HARAの周囲には骨(腸骨・仙骨)や内臓(腸・血管・筋膜)が密集しており、すでに「構造」がそこにある。だからこそ、HARAを意識するだけで、周囲の筋膜ネットワークによって自然と身体が支えられるという感覚が立ち上がってくる。
このとき、自律神経系で言うところの、過緊張(Fight or Flight)でもなく、虚脱(Freeze)でもない、「ちょうどいい張力(tonus)」の状態が生まれる。
言い換えれば、
- 過剰に“頑張らない”けれど、
- 緩みすぎてもいない、
- 中立的で、生きた張りがある状態。
この身体の質感があると、セッションにおいても「相手を何とかしよう」とする介入的エネルギーが下がり、より開かれた空間が生まれる。Neutralityとは、まさにこのような「構造的サポートの上に成り立つ、安定したBeingの配置」なのだ。
目で見ることの限界、身体で感じることの可能性
トレーニング中、ある瞬間ふと気づかされたのは、「目で見ていると、相手の身体の“表面”しかわからない」という事実だった。
たしかに視覚は多くの情報を与えてくれる。けれど、目は評価しがちであり、分類しがちでもある。「歪み」「非対称」「硬さ」…それらの“ラベル”が、身体を全体として感じる力を曇らせてしまう。
むしろ、自分の身体全体で“感じ取る”とき、まったく違う風景が立ち上がってくる。
- 手を添えると、相手の内側で起こっている“緊張と緩和のせめぎ合い”が伝わってくる。
- 足裏で床を感じ、HARAに意識を置いていると、相手との関係性のトーンまで微細に変化するのがわかる。
- 手の添えた箇所の意識と、身体全体を含めた意識だと、後者の方が受け取れる情報が変わってくる。

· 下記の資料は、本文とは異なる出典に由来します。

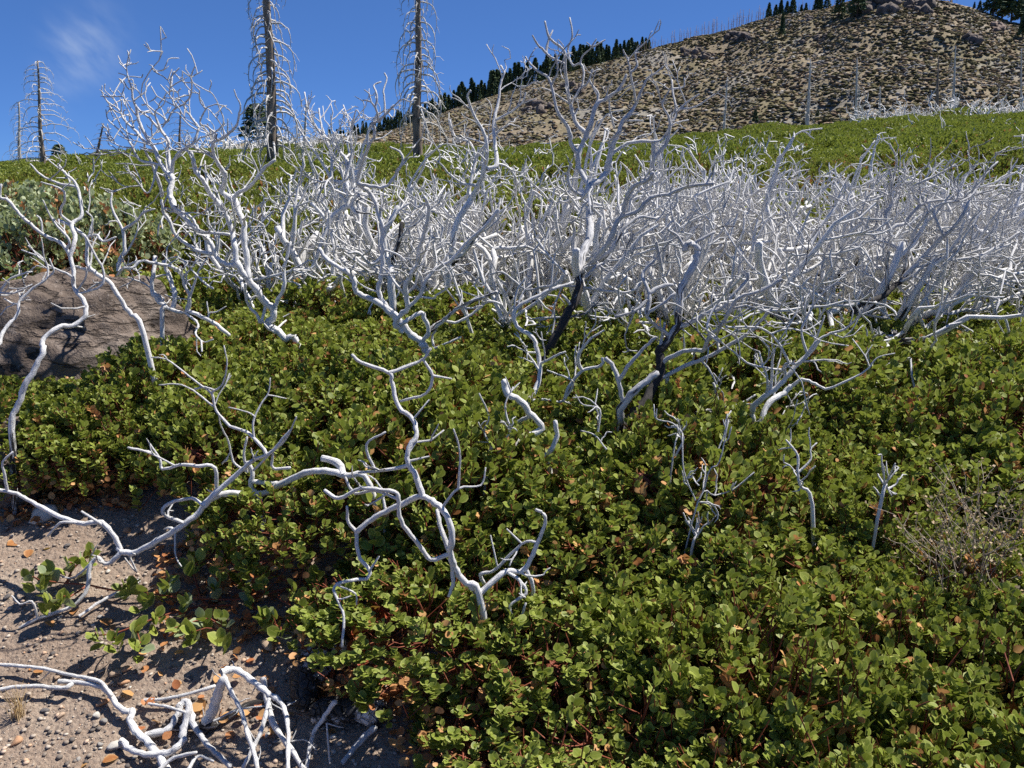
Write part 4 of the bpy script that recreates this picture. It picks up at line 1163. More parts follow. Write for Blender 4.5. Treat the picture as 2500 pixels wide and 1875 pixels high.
D5.limb(8, [(245, 960), (280, 900), (325, 860), (330, 830), (305, 790), (290, 740), (320, 700), (390, 680), (440, 640), (490, 590), (495, 520), (440, 470), (440, 410), (490, 390)], 19, 9, .45, 2)
D5.limb(8, [(490, 530), (510, 470), (540, 400), (600, 330)], 9, 6, None, 9, .2); D5.limb(8, [(440, 420), (415, 360), (440, 310), (430, 260), (460, 150), (430, 80)], 9, 4, None, 10, -.3)
D5.limb(8, [(490, 600), (560, 520), (620, 460), (700, 380), (740, 300)], 12, 7, None, 9, .3); D5.limb(8, [(470, 610), (520, 595), (560, 560)], 9, 6, None, 6, .3)
D5.limb(8, [(490, 390), (550, 320), (620, 300), (720, 290), (830, 260)], 9, 4, None, 10, -.3); D5.limb(8, [(540, 310), (520, 250), (600, 210), (690, 160)], 7, 4, None, 10, -.3)
D5.limb(8, [(560, 520), (640, 530), (760, 520), (860, 470), (940, 420)], 9, 5, None, 10, -.1); D5.limb(8, [(440, 470), (380, 450), (340, 400), (290, 330), (200, 280)], 8, 4, None, 10, -.2)
D5.limb(8, [(620, 400), (600, 340), (640, 310), (740, 290), (800, 200), (850, 150)], 7, 4, None, 8, -.3); D5.limb(8, [(320, 700), (240, 710), (150, 690), (60, 640)], 9, 5, None, 10, -.1)
D5.limb(8, [(430, 660), (420, 560), (430, 500)], 10, 8, None, 3, .5)
D5.build()
D5b = Dead('grey stemmed manzanita sprawling out of the thicket at the right edge', 4.1, 11, .35, .3, 12, (.14, .4), 2)
D5b.limb(8, [(540, 840), (640, 740), (700, 680), (780, 640), (860, 600), (950, 560)], 14, 9, .5, 8)
D5b.limb(8, [(600, 780), (700, 730), (800, 720), (950, 650)], 11, 6); D5b.limb(8, [(700, 680), (730, 580), (820, 500), (900, 470)], 10, 5); D5b.limb(8, [(560, 820), (545, 720), (600, 640), (650, 560)], 10, 5); D5b.limb(8, [(620, 840), (700, 800), (790, 690), (800, 620)], 11, 6)
D5b.build()
D5c = Dead('short stout white branch rising at the right edge above the green mass', 3.7, 12, .1, .1, 10, (.1, .3), 1)
D5c.limb(8, [(815, 960), (850, 880), (900, 850), (960, 800)], 16, 11, .2, 4); D5c.limb(8, [(860, 900), (950, 900)], 11, 8); D5c.limb(8, [(850, 880), (890, 820), (880, 760)], 8, 5)
D5c.build()

D7 = Dead('long white fallen branch reaching left over the bare soil', 2.62, 13, .1, .2, 4.5, (.05, .16), 1)
D7.limb(10, [(1275, 190), (1200, 160), (1120, 140), (1050, 150), (960, 190), (890, 220), (800, 215), (730, 235), (690, 280), (640, 320), (560, 370), (490, 410), (440, 425), (405, 405)], 14, 13, 0, 2)
D7.limb(10, [(415, 420), (370, 460), (335, 440), (310, 470), (295, 560), (240, 610), (130, 650), (70, 680), (-10, 718)], 11, 7, -.12, 1.5)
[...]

つまり、目で観察することには限界があるが、身体で感じることには“開かれた可能性”がある。
Neutralityとは、この“全身で聴く”ような在り方を意味しているのかもしれない。
実際、講師のRay McCallと田畑さんから、フィードバックをいただきながらセッションの取り組んでいるが、身体が緩んだ瞬間に身体が変わっていくことを実感した。
マインドフルネス──評価せず、ただ観察する力
そしてもうひとつ大切なのが、「評価せずに観る」こと。これは、マインドフルネスの基本と言ってもいい。トレーニング期間中、マインドフルネスの練習も行っているが、Neutralityに非常に役立つ。
身体の観察をするとき、つい「硬い」「歪んでいる」「リリースさせたい」など、頭の中で評価を下し、それに基づいて介入しようとしがちだ。
けれど、Neutralな在り方とは、「今・ここに起きていること」を、そのまま受け取ること。
言い換えれば、
- 「何が正しいのか」ではなく、
- 「何が今、起きているのか」に意識を置くこと。
この“気づき”の質が変わると、セッションそのもののリズムが変わってくる。相手の身体も、こちらの介入を“防衛”しなくなる。すると、より深い層にある緊張や、未完了のプロセスが自然と浮上してくる。
Neutralityとは、単に“干渉しないこと”ではなく、「今ここで起きているプロセスを、評価を加えずに待てる存在であること」なのだ。
まとめ〜「Being」は、関係性の中で鍛えられる
気づけば、技術よりも、在り方(Being)の方がずっと難しい。なぜならそれは、自分の「反応癖」や「焦り」を炙り出す鏡でもあると言ってもいいから。
けれど、だからこそ、関係性の中でこそ育まれていくものでもある。
Neutralityとは、内的な「立ち位置」をつくり続ける行為であり、
HARAに息を通し、構造的な支持を感じ、五感をひらき、評価せずに“ただそこにいる”ことなのだ。
この在り方が、相手にとっての「安全な場」を生み、結果として深い変化を促す──
そんな気づきを、この1週間、身体ごと受け取っていた。
少しでもこの投稿が役立つことを願っています。